▶ **PROVIDED MATERIAL**:
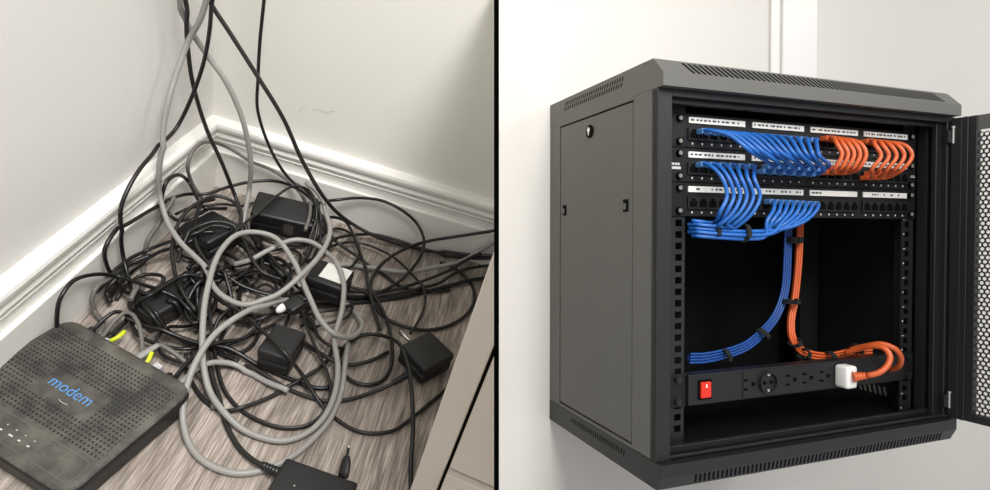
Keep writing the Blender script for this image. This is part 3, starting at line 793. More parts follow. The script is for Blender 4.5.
boot(GB1, (136, 359, 0.026), (158, 345, 0.032), 0.0088, 0.0058, M_GREYB)
boot(GB2, (172, 391, 0.024), (190, 375, 0.026), 0.0088, 0.0060, M_GREYB)
boot(P3, (160, 385, 0.018), (170, 374, 0.02), 0.0075, 0.0060, M_BPLAST, 'ribbed_plug')
# lime coloured clips
for (a, b, c_, lab) in (((110, 341, 0.022), (118, 337, 0.026), (125, 331, 0.026), 'lime green cable clip by the black plugs'), ((140, 366, 0.026), (147, 362, 0.030), (152, 352, 0.034), 'lime green connector clip next to the grey boot')):
    root = thing('connector_clip', lab, 'clip', Matrix.Translation(Vector(room_at(*a[:2], h=a[2]))))
    inv = root.matrix_world.inverted(); bm = nb()
    tube(bm, spline([inv @ Vector(room_at(*q_[:2], h=q_[2])) for q_ in (a, b, c_)], 0.002), 0.0030, 8, 0.6); obj('clip_arm', bm, M_YEL, root)
    bm = nb(); q0 = inv @ Vector(room_at(a[0] - 3, a[1] + 1, h=0.02)); box(bm, q0.x - 0.006, q0.y - 0.005, q0.z - 0.007, q0.x + 0.006, q0.y + 0.005, q0.z + 0.003, 0.0012, 2)
    obj('clip_head', bm, M_CLEAR if a[0] < 120 else M_YEL, root)
root = thing('clear_connector', 'milky network connector lying beside the lime clip', 'connector', Matrix.Translation(Vector(room_at(153, 371, h=0.020))) @ Matrix.Rotation(math.radians(-20), 4, 'Z'))
bm = nb(); box(bm, -0.006, -0.012, -0.005, 0.006, 0.012, 0.005, 0.001, 1); obj('housing', bm, M_CLEAR, root)
bm = nb(); box(bm, -0.003, -0.010, 0.0055, 0.003, 0.006, 0.007, 0.0004, 1); obj('latch', bm, M_CLEAR, root)
# plug with a white end on the square adapter
root = thing('wall_plug', 'small black plug with a white rounded end above the square adapter', 'plug', Matrix.Translation(Vector(room_at(294, 305, h=0.050))) @ Matrix.Rotation(math.radians(-30), 4, 'Z') @ Matrix.Rotation(math.radians(12), 4, 'X'))
bm = nb(); box(bm, -0.012, -0.014, -0.008, 0.014, 0.014, 0.008, 0.004, 3); obj('plug_body', bm, M_BPLAST, root, smooth='angle')
bm = nb(); bmesh.ops.create_uvsphere(bm, u_segments=16, v_segments=10, radius=1)
for v in bm.verts: v.co = Vector((v.co.x * 0.0065 - 0.008, v.co.y * 0.011 - 0.017, v.co.z * 0.007))
obj('white_cap', bm, M_WPLUG, root, smooth=True)
root.rotation_euler  # keep

# ================================================================== RIGHT PLACE : wall with the equipment cabinet
bm = nb(); box(bm, -0.6, D, -1.0, 3.2, D + 0.06, 1.7); structure('wall_right', bm, M_WALL3, M_BAY, RIGHT_LIM, False)
# vertical white trim strip on that wall
bm = nb(); box(bm, 0.511, D - 0.010, 0.30, 0.604, D, 1.7, 0.002, 2); box(bm, 0.486, D - 0.005, 0.30, 0.511, D, 1.7, 0.0015, 1)
structure('trim_1', bm, mat('trim_satin', s2l(216, 214, 210), 0.45, var=0.01, scale=20), M_BAY, RIGHT_LIM, False)

rack = thing('equipment_cabinet', 'open dark grey wall mounted network cabinet with vented caps', 'network cabinet', M_BAY)
G = D - 0.0005


def rpart(name, ma, fn, parent=rack, smooth=None):
    bm = nb(); fn(bm); return obj(name, bm, ma, parent, smooth)


def top_cap(bm): prism(bm, [(-0.012, H), (-0.012, H + 0.0165), (0.0095, H + 0.0385), (G, H + 0.0385), (G, H)], 'x', 0.0, W - 0.0155)


def bot_cap(bm): prism(bm, [(-0.012, -0.0005), (-0.012, -0.0165), (-0.003, -0.0345), (G, -0.0345), (G, -0.0005)], 'x', 0.0, W - 0.0155)


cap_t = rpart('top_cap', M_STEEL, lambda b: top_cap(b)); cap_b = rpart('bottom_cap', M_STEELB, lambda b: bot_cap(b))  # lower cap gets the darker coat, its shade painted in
# side walls
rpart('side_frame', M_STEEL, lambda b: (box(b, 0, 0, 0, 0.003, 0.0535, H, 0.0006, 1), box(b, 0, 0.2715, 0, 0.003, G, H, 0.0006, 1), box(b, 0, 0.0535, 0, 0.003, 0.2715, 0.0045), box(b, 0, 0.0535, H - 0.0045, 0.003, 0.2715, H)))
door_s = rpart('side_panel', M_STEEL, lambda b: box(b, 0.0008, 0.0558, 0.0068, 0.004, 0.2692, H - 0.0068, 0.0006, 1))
rpart('gap_backing', M_SLOT, lambda b: box(b, 0.0042, 0.0500, 0.002, 0.006, 0.275, H - 0.002))
rpart('side_wall', M_STEELB, lambda b: box(b, W - 0.013, 0.001, 0, W - 0.010, G, H))
rpart('back_wall', M_INNER, lambda b: box(b, 0.006, G - 0.003, 0, W - 0.013, G, H))
rpart('cabinet_floor', M_INNER, lambda b: box(b, 0.006, 0.0, 0.0, W - 0.013, G - 0.003, 0.002))
rpart('cabinet_ceiling', M_INNER, lambda b: box(b, 0.006, 0.0, H - 0.003, W - 0.013, G - 0.003, H - 0.0005))
# front frame: two stiles, header with a folded lip, sill; their weaker light is put into the darker colour
rpart('front_stile', M_STEELB, lambda b: (box(b, 0.0, -0.0015, 0, 0.0215, 0.012, H - 0.0005, 0.0008, 1)))
rpart('front_stile', M_STEELB, lambda b: (box(b, W - 0.030, -0.001, 0, W - 0.010, 0.012, H - 0.0005, 0.0008, 1), box(b, W - 0.044, 0.006, 0.0, W - 0.0302, 0.014, H - 0.0005, 0.0008, 1)))
rpart('header', M_STEELB, lambda b: (box(b, 0.0216, -0.001, H - 0.0095, W - 0.0302, 0.010, H - 0.0005, 0.0006, 1), box(b, 0.0216, 0.008, H - 0.016, W - 0.0302, 0.016, H - 0.0098, 0.0006, 1)))
rpart('sill', M_STEELB, lambda b: (box(b, 0.0216, 0.0, 0.0, W - 0.0302, 0.006, 0.005, 0.0006, 1), box(b, 0.0216, 0.014, 0.0022, W - 0.0302, 0.022, 0.011, 0.0006, 1)))


def slots(bm, u0, u1, n, place, slant, length, wd):
    for i in range(n):
        u = u0 + (u1 - u0) * i / (n - 1); place(bm, u, slant, length, wd)


def side_slot(bm, u, slant, length, wd, z):
    # a slanted slot on the x = 0 face
    c = Vector((-0.0001, u, z)); d = Vector((0, -slant, 1)).normalized() * length / 2
    n = Vector((0, 1, 0)) * wd / 2
    vs = [c - d - n, c - d + n, c + d + n, c + d - n]
    a = [bm.verts.new(v) for v in vs]; b = [bm.verts.new(v + Vector((0.0008, 0, 0))) for v in vs]
    bm.faces.new(a); bm.faces.new(b[::-1])
    for i in range(4): bm.faces.new((a[i], a[(i + 1) % 4], b[(i + 1) % 4], b[i]))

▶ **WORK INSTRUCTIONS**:
Go through the listing above and write it out again exactly, dropping the pictures.

▶ **TASK OUTPUT**:
Keep writing the Blender script for this image. This is part 3, starting at line 793. More parts follow. The script is for Blender 4.5.
boot(GB1, (136, 359, 0.026), (158, 345, 0.032), 0.0088, 0.0058, M_GREYB)
boot(GB2, (172, 391, 0.024), (190, 375, 0.026), 0.0088, 0.0060, M_GREYB)
boot(P3, (160, 385, 0.018), (170, 374, 0.02), 0.0075, 0.0060, M_BPLAST, 'ribbed_plug')
# lime coloured clips
for (a, b, c_, lab) in (((110, 341, 0.022), (118, 337, 0.026), (125, 331, 0.026), 'lime green cable clip by the black plugs'), ((140, 366, 0.026), (147, 362, 0.030), (152, 352, 0.034), 'lime green connector clip next to the grey boot')):
    root = thing('connector_clip', lab, 'clip', Matrix.Translation(Vector(room_at(*a[:2], h=a[2]))))
    inv = root.matrix_world.inverted(); bm = nb()
    tube(bm, spline([inv @ Vector(room_at(*q_[:2], h=q_[2])) for q_ in (a, b, c_)], 0.002), 0.0030, 8, 0.6); obj('clip_arm', bm, M_YEL, root)
    bm = nb(); q0 = inv @ Vector(room_at(a[0] - 3, a[1] + 1, h=0.02)); box(bm, q0.x - 0.006, q0.y - 0.005, q0.z - 0.007, q0.x + 0.006, q0.y + 0.005, q0.z + 0.003, 0.0012, 2)
    obj('clip_head', bm, M_CLEAR if a[0] < 120 else M_YEL, root)
root = thing('clear_connector', 'milky network connector lying beside the lime clip', 'connector', Matrix.Translation(Vector(room_at(153, 371, h=0.020))) @ Matrix.Rotation(math.radians(-20), 4, 'Z'))
bm = nb(); box(bm, -0.006, -0.012, -0.005, 0.006, 0.012, 0.005, 0.001, 1); obj('housing', bm, M_CLEAR, root)
bm = nb(); box(bm, -0.003, -0.010, 0.0055, 0.003, 0.006, 0.007, 0.0004, 1); obj('latch', bm, M_CLEAR, root)
# plug with a white end on the square adapter
root = thing('wall_plug', 'small black plug with a white rounded end above the square adapter', 'plug', Matrix.Translation(Vector(room_at(294, 305, h=0.050))) @ Matrix.Rotation(math.radians(-30), 4, 'Z') @ Matrix.Rotation(math.radians(12), 4, 'X'))
bm = nb(); box(bm, -0.012, -0.014, -0.008, 0.014, 0.014, 0.008, 0.004, 3); obj('plug_body', bm, M_BPLAST, root, smooth='angle')
bm = nb(); bmesh.ops.create_uvsphere(bm, u_segments=16, v_segments=10, radius=1)
for v in bm.verts: v.co = Vector((v.co.x * 0.0065 - 0.008, v.co.y * 0.011 - 0.017, v.co.z * 0.007))
obj('white_cap', bm, M_WPLUG, root, smooth=True)
root.rotation_euler  # keep

# ================================================================== RIGHT PLACE : wall with the equipment cabinet
bm = nb(); box(bm, -0.6, D, -1.0, 3.2, D + 0.06, 1.7); structure('wall_right', bm, M_WALL3, M_BAY, RIGHT_LIM, False)
# vertical white trim strip on that wall
bm = nb(); box(bm, 0.511, D - 0.010, 0.30, 0.604, D, 1.7, 0.002, 2); box(bm, 0.486, D - 0.005, 0.30, 0.511, D, 1.7, 0.0015, 1)
structure('trim_1', bm, mat('trim_satin', s2l(216, 214, 210), 0.45, var=0.01, scale=20), M_BAY, RIGHT_LIM, False)

rack = thing('equipment_cabinet', 'open dark grey wall mounted network cabinet with vented caps', 'network cabinet', M_BAY)
G = D - 0.0005


def rpart(name, ma, fn, parent=rack, smooth=None):
    bm = nb(); fn(bm); return obj(name, bm, ma, parent, smooth)


def top_cap(bm): prism(bm, [(-0.012, H), (-0.012, H + 0.0165), (0.0095, H + 0.0385), (G, H + 0.0385), (G, H)], 'x', 0.0, W - 0.0155)


def bot_cap(bm): prism(bm, [(-0.012, -0.0005), (-0.012, -0.0165), (-0.003, -0.0345), (G, -0.0345), (G, -0.0005)], 'x', 0.0, W - 0.0155)


cap_t = rpart('top_cap', M_STEEL, lambda b: top_cap(b)); cap_b = rpart('bottom_cap', M_STEELB, lambda b: bot_cap(b))  # lower cap gets the darker coat, its shade painted in
# side walls
rpart('side_frame', M_STEEL, lambda b: (box(b, 0, 0, 0, 0.003, 0.0535, H, 0.0006, 1), box(b, 0, 0.2715, 0, 0.003, G, H, 0.0006, 1), box(b, 0, 0.0535, 0, 0.003, 0.2715, 0.0045), box(b, 0, 0.0535, H - 0.0045, 0.003, 0.2715, H)))
door_s = rpart('side_panel', M_STEEL, lambda b: box(b, 0.0008, 0.0558, 0.0068, 0.004, 0.2692, H - 0.0068, 0.0006, 1))
rpart('gap_backing', M_SLOT, lambda b: box(b, 0.0042, 0.0500, 0.002, 0.006, 0.275, H - 0.002))
rpart('side_wall', M_STEELB, lambda b: box(b, W - 0.013, 0.001, 0, W - 0.010, G, H))
rpart('back_wall', M_INNER, lambda b: box(b, 0.006, G - 0.003, 0, W - 0.013, G, H))
rpart('cabinet_floor', M_INNER, lambda b: box(b, 0.006, 0.0, 0.0, W - 0.013, G - 0.003, 0.002))
rpart('cabinet_ceiling', M_INNER, lambda b: box(b, 0.006, 0.0, H - 0.003, W - 0.013, G - 0.003, H - 0.0005))
# front frame: two stiles, header with a folded lip, sill; their weaker light is put into the darker colour
rpart('front_stile', M_STEELB, lambda b: (box(b, 0.0, -0.0015, 0, 0.0215, 0.012, H - 0.0005, 0.0008, 1)))
rpart('front_stile', M_STEELB, lambda b: (box(b, W - 0.030, -0.001, 0, W - 0.010, 0.012, H - 0.0005, 0.0008, 1), box(b, W - 0.044, 0.006, 0.0, W - 0.0302, 0.014, H - 0.0005, 0.0008, 1)))
rpart('header', M_STEELB, lambda b: (box(b, 0.0216, -0.001, H - 0.0095, W - 0.0302, 0.010, H - 0.0005, 0.0006, 1), box(b, 0.0216, 0.008, H - 0.016, W - 0.0302, 0.016, H - 0.0098, 0.0006, 1)))
rpart('sill', M_STEELB, lambda b: (box(b, 0.0216, 0.0, 0.0, W - 0.0302, 0.006, 0.005, 0.0006, 1), box(b, 0.0216, 0.014, 0.0022, W - 0.0302, 0.022, 0.011, 0.0006, 1)))


def slots(bm, u0, u1, n, place, slant, length, wd):
    for i in range(n):
        u = u0 + (u1 - u0) * i / (n - 1); place(bm, u, slant, length, wd)


def side_slot(bm, u, slant, length, wd, z):
    # a slanted slot on the x = 0 face
    c = Vector((-0.0001, u, z)); d = Vector((0, -slant, 1)).normalized() * length / 2
    n = Vector((0, 1, 0)) * wd / 2
    vs = [c - d - n, c - d + n, c + d + n, c + d - n]
    a = [bm.verts.new(v) for v in vs]; b = [bm.verts.new(v + Vector((0.0008, 0, 0))) for v in vs]
    bm.faces.new(a); bm.faces.new(b[::-1])
    for i in range(4): bm.faces.new((a[i], a[(i + 1) % 4], b[(i + 1) % 4], b[i]))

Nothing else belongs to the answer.